Other
Scientific paper
Oct 2007
adsabs.harvard.edu/cgi-bin/nph-data_query?bibcode=2007dps....39.4601c&link_type=abstract
American Astronomical Society, DPS meeting #39, #46.01; Bulletin of the American Astronomical Society, Vol. 39, p.504
Other
Scientific paper
The early impact history of planetary surfaces is recorded by densely cratered terrains and large basins. Still earlier bombardment is obscured by crater saturation. Heavy bombardment ended quite abruptly on the Moon (and presumably Earth) by 3.8 Ga. It is less clear, from cratering evidence, whether the bombardment around 3.9 Ga was a "cataclysm" or instead typical of high impact rates subsequent to lunar crust solidification. The only firm data tying an absolute chronology to a cratering record are for the Moon, where associations between dated samples and specific basins or impact events are often ambiguous due to uncertain megaregolith processes. Alternative attempts to establish basin chronologies (e.g. by using crustal viscosity) have uncertain validity.
It is tempting to extrapolate the lunar LHB to the other terrestrial planets, the asteroids, and satellites of the outer planets. But there are no other measurements of absolute chronology, except for one Martian meteorite and asteroidal meteorites of uncertain provenance. We can compare the size frequency distributions (SFDs) for crater populations on different planets and satellites with observed or supposed SFDs for different mixes of projectile populations (asteroids, comets, planetocentric bodies, vulcanoids, and other planetesimals). But cratering records are confused by saturation and other crater degradational processes, and collisional processes may have homogenized any unique SFDs that projectile populations originally had.

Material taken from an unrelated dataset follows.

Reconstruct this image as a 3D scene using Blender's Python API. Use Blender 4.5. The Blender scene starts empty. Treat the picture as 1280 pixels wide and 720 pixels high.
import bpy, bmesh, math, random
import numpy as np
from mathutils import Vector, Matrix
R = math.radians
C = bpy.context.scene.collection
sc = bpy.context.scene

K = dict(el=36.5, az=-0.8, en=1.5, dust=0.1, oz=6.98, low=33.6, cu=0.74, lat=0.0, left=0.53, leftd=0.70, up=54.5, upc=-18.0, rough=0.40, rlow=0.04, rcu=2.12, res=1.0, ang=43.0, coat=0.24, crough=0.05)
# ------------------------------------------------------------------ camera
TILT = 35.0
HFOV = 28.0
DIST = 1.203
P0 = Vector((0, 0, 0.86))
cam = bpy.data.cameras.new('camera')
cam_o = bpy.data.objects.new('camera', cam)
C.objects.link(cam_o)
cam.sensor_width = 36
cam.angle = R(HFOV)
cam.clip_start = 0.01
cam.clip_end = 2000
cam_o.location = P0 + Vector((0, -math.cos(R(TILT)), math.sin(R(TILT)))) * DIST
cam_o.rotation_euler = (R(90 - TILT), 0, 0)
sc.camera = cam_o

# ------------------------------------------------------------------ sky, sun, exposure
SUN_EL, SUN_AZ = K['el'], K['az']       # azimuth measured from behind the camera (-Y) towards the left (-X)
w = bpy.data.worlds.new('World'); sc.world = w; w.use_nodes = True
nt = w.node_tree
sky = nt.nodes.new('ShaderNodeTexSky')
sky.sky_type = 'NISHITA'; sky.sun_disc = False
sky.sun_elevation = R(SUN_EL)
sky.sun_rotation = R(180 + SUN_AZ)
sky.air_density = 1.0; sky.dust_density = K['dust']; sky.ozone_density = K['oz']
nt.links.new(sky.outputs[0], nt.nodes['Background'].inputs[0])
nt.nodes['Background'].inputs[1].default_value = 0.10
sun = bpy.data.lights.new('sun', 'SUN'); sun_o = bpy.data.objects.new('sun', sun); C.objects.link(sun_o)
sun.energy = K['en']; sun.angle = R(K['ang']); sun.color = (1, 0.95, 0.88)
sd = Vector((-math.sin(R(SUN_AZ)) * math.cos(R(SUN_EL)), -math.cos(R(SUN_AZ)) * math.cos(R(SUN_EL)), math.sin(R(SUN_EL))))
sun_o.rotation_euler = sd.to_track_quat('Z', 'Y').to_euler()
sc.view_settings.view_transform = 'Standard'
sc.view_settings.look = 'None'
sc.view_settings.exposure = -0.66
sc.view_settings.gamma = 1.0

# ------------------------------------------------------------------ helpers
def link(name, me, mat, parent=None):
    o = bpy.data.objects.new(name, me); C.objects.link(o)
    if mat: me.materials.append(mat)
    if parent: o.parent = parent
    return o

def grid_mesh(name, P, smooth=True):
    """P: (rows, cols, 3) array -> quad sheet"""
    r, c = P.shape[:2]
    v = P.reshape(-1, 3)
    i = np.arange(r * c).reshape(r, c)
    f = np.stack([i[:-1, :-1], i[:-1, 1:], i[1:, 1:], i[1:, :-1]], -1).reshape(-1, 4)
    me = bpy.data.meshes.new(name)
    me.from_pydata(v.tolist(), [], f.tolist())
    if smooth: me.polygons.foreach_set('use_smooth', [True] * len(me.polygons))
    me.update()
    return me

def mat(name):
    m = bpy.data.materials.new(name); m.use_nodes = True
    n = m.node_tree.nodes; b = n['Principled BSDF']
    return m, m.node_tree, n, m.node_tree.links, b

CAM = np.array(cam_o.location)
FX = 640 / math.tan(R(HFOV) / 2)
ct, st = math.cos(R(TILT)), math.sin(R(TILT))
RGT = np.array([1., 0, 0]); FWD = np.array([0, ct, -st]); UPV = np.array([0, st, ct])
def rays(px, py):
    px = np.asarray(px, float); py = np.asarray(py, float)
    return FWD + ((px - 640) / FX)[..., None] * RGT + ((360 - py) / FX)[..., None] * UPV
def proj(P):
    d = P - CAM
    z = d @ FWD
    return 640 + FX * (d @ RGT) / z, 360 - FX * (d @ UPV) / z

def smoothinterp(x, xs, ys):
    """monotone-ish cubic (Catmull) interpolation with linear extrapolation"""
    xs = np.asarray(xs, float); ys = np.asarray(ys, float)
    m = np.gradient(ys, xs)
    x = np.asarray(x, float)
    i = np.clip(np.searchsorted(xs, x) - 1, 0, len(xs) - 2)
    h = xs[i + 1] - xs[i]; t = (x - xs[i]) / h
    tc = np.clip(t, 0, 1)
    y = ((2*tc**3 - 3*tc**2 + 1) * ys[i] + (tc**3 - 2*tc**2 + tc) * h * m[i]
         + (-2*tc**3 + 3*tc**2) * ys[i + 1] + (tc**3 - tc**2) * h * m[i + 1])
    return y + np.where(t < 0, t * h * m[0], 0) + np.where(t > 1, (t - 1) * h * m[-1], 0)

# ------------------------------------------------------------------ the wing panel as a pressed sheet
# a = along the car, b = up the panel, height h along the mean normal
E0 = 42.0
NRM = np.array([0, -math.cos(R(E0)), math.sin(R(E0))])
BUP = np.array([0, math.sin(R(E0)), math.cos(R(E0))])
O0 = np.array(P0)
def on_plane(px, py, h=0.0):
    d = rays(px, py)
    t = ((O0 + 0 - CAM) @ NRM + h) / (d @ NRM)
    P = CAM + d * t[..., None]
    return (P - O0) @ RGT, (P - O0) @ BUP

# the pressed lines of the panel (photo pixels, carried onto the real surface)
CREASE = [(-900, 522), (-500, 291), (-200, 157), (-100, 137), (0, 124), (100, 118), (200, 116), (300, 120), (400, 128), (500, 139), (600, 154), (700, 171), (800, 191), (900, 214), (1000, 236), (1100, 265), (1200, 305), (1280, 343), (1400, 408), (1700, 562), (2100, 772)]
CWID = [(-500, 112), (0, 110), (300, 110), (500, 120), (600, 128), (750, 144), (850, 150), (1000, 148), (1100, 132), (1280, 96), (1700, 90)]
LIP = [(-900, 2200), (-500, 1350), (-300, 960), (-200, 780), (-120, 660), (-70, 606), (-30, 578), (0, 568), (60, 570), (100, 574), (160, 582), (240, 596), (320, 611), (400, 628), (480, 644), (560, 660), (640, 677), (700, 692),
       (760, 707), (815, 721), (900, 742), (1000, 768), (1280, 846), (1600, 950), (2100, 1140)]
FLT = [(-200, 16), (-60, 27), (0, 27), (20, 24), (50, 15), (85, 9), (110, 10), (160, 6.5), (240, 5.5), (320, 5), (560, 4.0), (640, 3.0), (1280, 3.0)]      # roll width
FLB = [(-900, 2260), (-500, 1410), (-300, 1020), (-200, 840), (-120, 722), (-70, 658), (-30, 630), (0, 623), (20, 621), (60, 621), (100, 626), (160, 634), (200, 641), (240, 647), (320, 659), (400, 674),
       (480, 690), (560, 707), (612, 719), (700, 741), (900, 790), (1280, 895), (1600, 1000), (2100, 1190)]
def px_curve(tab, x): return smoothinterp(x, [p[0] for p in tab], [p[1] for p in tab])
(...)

I address evidence about whether an LHB happened on the Moon, its duration, the timescale over which it ended, and its generality to other solar system locations. A return to the Moon could determine when the bombardment began (South Pole-Aitken basin?) and ended (Orientale), possibly resolving which dynamical cause was responsible, with attendant implications for planetary histories. For example, a general cataclysm would imply that observable Martian geology postdates 4.0 Ga.